Recorded information |
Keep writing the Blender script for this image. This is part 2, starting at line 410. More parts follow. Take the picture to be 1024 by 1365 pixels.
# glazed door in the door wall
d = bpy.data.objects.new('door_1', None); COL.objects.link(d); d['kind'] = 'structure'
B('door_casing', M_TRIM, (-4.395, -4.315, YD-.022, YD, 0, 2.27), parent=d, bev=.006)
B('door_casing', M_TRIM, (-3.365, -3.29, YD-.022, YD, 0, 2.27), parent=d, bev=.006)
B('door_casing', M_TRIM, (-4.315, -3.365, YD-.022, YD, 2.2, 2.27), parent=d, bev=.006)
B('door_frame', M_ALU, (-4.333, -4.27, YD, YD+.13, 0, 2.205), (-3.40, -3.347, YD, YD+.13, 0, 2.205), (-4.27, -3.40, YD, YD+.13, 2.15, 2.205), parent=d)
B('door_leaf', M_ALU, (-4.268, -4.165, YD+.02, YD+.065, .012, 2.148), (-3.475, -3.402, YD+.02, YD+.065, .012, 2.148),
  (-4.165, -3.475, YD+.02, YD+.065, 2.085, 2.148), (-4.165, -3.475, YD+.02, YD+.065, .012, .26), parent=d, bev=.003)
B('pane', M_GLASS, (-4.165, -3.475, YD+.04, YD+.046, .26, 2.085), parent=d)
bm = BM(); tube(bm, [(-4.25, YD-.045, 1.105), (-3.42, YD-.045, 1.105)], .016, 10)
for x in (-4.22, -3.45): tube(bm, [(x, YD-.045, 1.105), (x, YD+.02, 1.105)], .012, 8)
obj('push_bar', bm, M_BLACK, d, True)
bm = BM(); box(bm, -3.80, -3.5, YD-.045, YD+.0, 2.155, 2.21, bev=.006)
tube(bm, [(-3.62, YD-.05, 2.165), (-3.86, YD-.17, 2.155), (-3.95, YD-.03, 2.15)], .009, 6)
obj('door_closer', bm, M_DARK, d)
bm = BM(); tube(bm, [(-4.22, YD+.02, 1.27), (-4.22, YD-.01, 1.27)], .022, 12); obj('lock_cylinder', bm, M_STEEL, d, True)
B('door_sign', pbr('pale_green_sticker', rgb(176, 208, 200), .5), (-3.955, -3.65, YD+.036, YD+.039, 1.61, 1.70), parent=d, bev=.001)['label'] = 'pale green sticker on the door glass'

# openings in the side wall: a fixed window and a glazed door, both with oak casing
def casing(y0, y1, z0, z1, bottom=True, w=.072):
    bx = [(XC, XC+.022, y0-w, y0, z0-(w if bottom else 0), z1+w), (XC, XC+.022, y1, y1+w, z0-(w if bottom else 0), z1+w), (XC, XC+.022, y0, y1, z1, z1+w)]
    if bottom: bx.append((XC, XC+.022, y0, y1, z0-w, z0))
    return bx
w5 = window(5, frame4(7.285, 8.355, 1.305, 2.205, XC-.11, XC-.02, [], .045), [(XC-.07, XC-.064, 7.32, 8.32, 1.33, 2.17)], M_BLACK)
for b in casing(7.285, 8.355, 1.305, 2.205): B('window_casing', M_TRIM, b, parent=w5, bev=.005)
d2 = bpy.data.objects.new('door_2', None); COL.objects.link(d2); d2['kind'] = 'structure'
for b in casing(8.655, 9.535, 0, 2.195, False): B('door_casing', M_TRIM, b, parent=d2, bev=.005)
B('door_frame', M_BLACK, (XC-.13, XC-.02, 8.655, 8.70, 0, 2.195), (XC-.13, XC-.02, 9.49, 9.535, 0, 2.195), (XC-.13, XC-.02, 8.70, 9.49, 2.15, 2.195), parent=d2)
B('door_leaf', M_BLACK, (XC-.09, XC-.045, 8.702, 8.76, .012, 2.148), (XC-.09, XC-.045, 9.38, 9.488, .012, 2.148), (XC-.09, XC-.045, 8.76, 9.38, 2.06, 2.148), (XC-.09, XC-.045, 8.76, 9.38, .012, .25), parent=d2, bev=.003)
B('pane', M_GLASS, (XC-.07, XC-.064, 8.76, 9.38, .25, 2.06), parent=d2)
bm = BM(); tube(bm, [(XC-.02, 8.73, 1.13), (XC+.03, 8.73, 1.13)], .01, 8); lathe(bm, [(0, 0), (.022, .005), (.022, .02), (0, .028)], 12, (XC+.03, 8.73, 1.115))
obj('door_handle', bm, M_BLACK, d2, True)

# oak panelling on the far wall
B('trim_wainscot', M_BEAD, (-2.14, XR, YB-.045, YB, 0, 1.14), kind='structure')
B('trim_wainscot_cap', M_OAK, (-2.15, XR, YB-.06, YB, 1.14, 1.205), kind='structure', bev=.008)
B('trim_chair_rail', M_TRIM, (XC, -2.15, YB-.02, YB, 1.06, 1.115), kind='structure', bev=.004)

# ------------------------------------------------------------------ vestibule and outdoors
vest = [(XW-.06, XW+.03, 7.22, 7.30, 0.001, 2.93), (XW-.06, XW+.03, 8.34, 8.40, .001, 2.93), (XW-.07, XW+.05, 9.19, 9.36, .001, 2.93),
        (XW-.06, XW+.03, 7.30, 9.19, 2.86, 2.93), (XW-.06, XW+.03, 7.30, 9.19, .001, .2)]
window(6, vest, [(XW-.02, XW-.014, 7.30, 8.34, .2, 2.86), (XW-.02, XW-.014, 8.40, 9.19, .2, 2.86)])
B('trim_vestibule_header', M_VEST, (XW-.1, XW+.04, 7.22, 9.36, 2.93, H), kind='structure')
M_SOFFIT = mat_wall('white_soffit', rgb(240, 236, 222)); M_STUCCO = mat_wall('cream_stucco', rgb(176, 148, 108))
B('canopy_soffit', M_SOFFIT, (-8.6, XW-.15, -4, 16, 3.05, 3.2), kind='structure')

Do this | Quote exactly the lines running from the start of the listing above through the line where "the door glass'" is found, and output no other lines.

Solution to the problem |
Keep writing the Blender script for this image. This is part 2, starting at line 410. More parts follow. Take the picture to be 1024 by 1365 pixels.
# glazed door in the door wall
d = bpy.data.objects.new('door_1', None); COL.objects.link(d); d['kind'] = 'structure'
B('door_casing', M_TRIM, (-4.395, -4.315, YD-.022, YD, 0, 2.27), parent=d, bev=.006)
B('door_casing', M_TRIM, (-3.365, -3.29, YD-.022, YD, 0, 2.27), parent=d, bev=.006)
B('door_casing', M_TRIM, (-4.315, -3.365, YD-.022, YD, 2.2, 2.27), parent=d, bev=.006)
B('door_frame', M_ALU, (-4.333, -4.27, YD, YD+.13, 0, 2.205), (-3.40, -3.347, YD, YD+.13, 0, 2.205), (-4.27, -3.40, YD, YD+.13, 2.15, 2.205), parent=d)
B('door_leaf', M_ALU, (-4.268, -4.165, YD+.02, YD+.065, .012, 2.148), (-3.475, -3.402, YD+.02, YD+.065, .012, 2.148),
  (-4.165, -3.475, YD+.02, YD+.065, 2.085, 2.148), (-4.165, -3.475, YD+.02, YD+.065, .012, .26), parent=d, bev=.003)
B('pane', M_GLASS, (-4.165, -3.475, YD+.04, YD+.046, .26, 2.085), parent=d)
bm = BM(); tube(bm, [(-4.25, YD-.045, 1.105), (-3.42, YD-.045, 1.105)], .016, 10)
for x in (-4.22, -3.45): tube(bm, [(x, YD-.045, 1.105), (x, YD+.02, 1.105)], .012, 8)
obj('push_bar', bm, M_BLACK, d, True)
bm = BM(); box(bm, -3.80, -3.5, YD-.045, YD+.0, 2.155, 2.21, bev=.006)
tube(bm, [(-3.62, YD-.05, 2.165), (-3.86, YD-.17, 2.155), (-3.95, YD-.03, 2.15)], .009, 6)
obj('door_closer', bm, M_DARK, d)
bm = BM(); tube(bm, [(-4.22, YD+.02, 1.27), (-4.22, YD-.01, 1.27)], .022, 12); obj('lock_cylinder', bm, M_STEEL, d, True)
B('door_sign', pbr('pale_green_sticker', rgb(176, 208, 200), .5), (-3.955, -3.65, YD+.036, YD+.039, 1.61, 1.70), parent=d, bev=.001)['label'] = 'pale green sticker on the door glass'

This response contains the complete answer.